The Police also arrested 2 of our clients for allegations of benefit fraud, burglary and handling stolen goods.

We were instrumental in making representations to the police about the criminal allegations and pointed out that they had no evidence to substantiate arrests for benefit fraud, burglary and handling stolen goods. Seema Parikh who is a Partner at the Firm represented the clients at the police station.

Her second line of attack against the police was the cash seizure part of the case. Her clients did not have all the relevant receipts for the money as much of it had been transferred from Poland several years ago after the sale of a property, the proceeds of which had been liquidated in cash. Their Traveller lifestyle and culture did not conform to the traditional Westernised urban way of living and certainly was not conducive to proving where the cash had come from for the purposes of the Proceeds of Crime Act 2002. Seema came up with a cost-effective strategy for her clients and this involved obtaining documentary and oral testimony from Poland prior to defending any court proceedings.

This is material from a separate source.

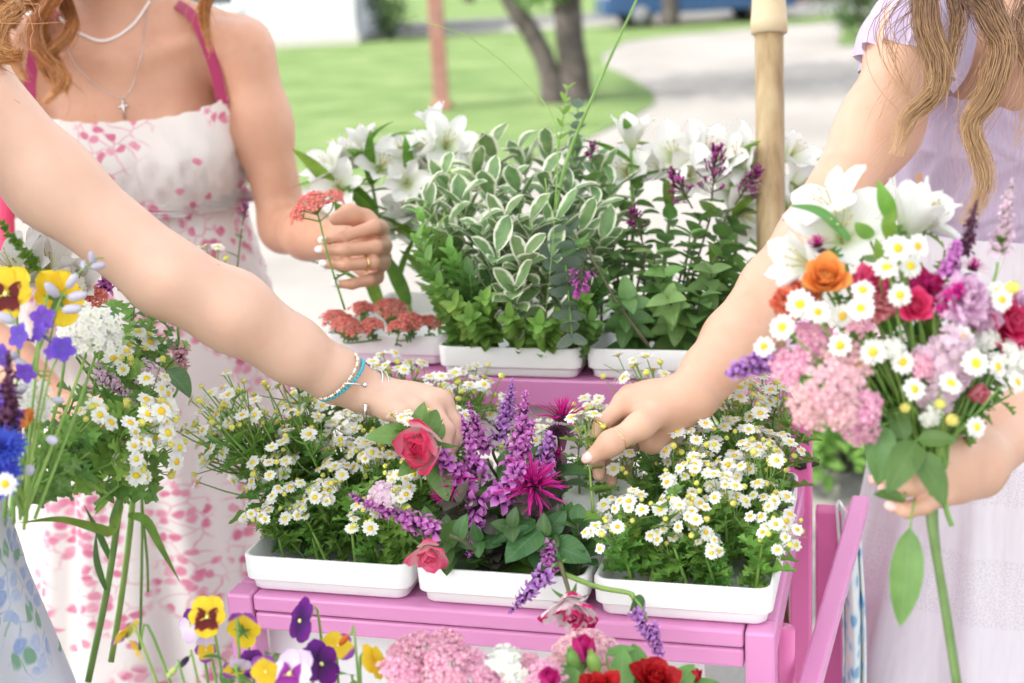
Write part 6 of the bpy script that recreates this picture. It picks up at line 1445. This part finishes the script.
# ---- left bouquets
HB = P(118, 442, 1.775)          # in the fist of the person in the rose print
def held(label, px, py, d, kind, pm, f, s=1.0, name='cut_flower', base=None, sm=None, leaves=(), group=None, extra=(), r=.0016, bow=0):
    b_ = (HB if base is None else base)+rng.normal(size=3)*.006
    return bloom(name, label, b_, P(px, py, d), kind, pm, D(*f), s, rng.uniform(0, 6), r, sm, leaves, group=group, extra=extra, bow=bow)
BH = P(20, 520, 1.23)            # the nearer bunch, in the left hand of the person at the left edge
def pan2(l, px, py, d, f, s, bm, fm, base=BH): return pansyflower(l, px, py, d, base+rng.normal(size=3)*.006, f, s, bm, fm, stand=False)
pan2('large yellow pansy with a brown face at the left edge', 6, 294, 1.24, (-.1, .15, 1), 1.45, m_pY, m_pYd)
pan2('yellow pansy seen from behind, under the front arm', 60, 298, 1.27, (.15, .25, -1), 1.5, m_pY, m_pY)
held('white lily pale and half open under the front arm', 46, 262, 1.47, K_L(3), m_lily, (.1, .6, .8), 1.0, 'lily_stem', BH, extra=[(P(22, 268, 1.45), D(-.3, .5, .8), 1.0, 1, K_L(0), m_lily), (P(74, 280, 1.47), D(.4, .3, .8), .85, 2, K_L(2), m_lily), (P(5, 262, 1.43), D(-.5, .6, .7), .9, 2, K_L(1), m_lily)])
held('large white frilled scabious bloom in the left bunch', 86, 330, 1.36, K_S(0), m_whitef, (.1, .25, 1), 1.15, 'scabious', BH)
held('white stock bloom behind the yellow pansy', 66, 282, 1.46, K_S(1), m_whitef, (.2, .5, .9), 1.1, 'scabious', BH)
held('small white scabious at the right of the large one', 108, 338, 1.38, K_S(1), m_whitef, (.5, .2, .8), .85, 'scabious', BH)
held('green unopened flower spike leaning to the left edge', 36, 268, 1.27, (SPIKE[2][1], SPIKE[2][1], m_stem, 'bud_scales'), m_lleaf, (-.6, .8, .1), 1.2, 'bud_spike', BH)
def larkspur(label, pts, buds, florets, base=BH):
    t = thing('larkspur', label, 'flower', base); c = curve([base]+[P(*p) for p in pts], 24)-base; k = MB(); k.tube(c, [.0012, .0007], 6); obj('stem', k.mesh('stem', [m_stem]), t)
    for px, py, d, s in buds:
        e = P(px, py, d)-base; a = c[np.argmin(np.linalg.norm(c-e, axis=1))]; k = MB(); k.tube(curve([a, (a+e)/2-V(0, 0, .003), e], 5), [.0008, .0006], 4)
        k.ball(e, (.0040*s, .0040*s, .0082*s), 1, M=frame(unit(e-a+V(.002, 0, .004))), nu=7, nv=8); obj('bud', k.mesh('bud', [m_stem, m_greybud]), t)
    for px, py, d, s in florets:
        e = P(px, py, d)-base; a = c[np.argmin(np.linalg.norm(c-e, axis=1))]; k = MB(); k.tube([a, e], [.0008, .0006], 4); obj('side_stem', k.mesh('side_stem', [m_stem]), t)
        k = MB(); F_ = frame(unit(D(rng.normal()*.5, rng.normal()*.3, 1)), roll=rng.uniform(0, 6))
        for j in range(5): R = F_@rotz(j*1.257)@roty(-.35); k.petal(.0125*s, .011*s, X4(R, e), a=1.1, b=.55, base=.2, bend=-.4, ruffle=.05)
        k.tube([e, e-F_[:, 2]*.016*s-V(0, 0, .004)], [.002*s, .0006], 5); obj('floret', k.mesh('floret', [m_viol]), t)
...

Armed with the documentary evidence she was happy with and using her legal knowledge to make forceful representations to the police, she was able to successfully persuade the police to return all of the seized cash without the necessity of going to court. The jewellery was also returned.

Her clients were extremely pleased with the outcome as it avoided the expense and uncertainty of litigation and they obtained their property and cash back at a fraction of the cost at just under 10% of the total value of the combined goods.

There is no mechanism within the legal framework in successful cash seizure cases to apply for defence costs against the courts or the police.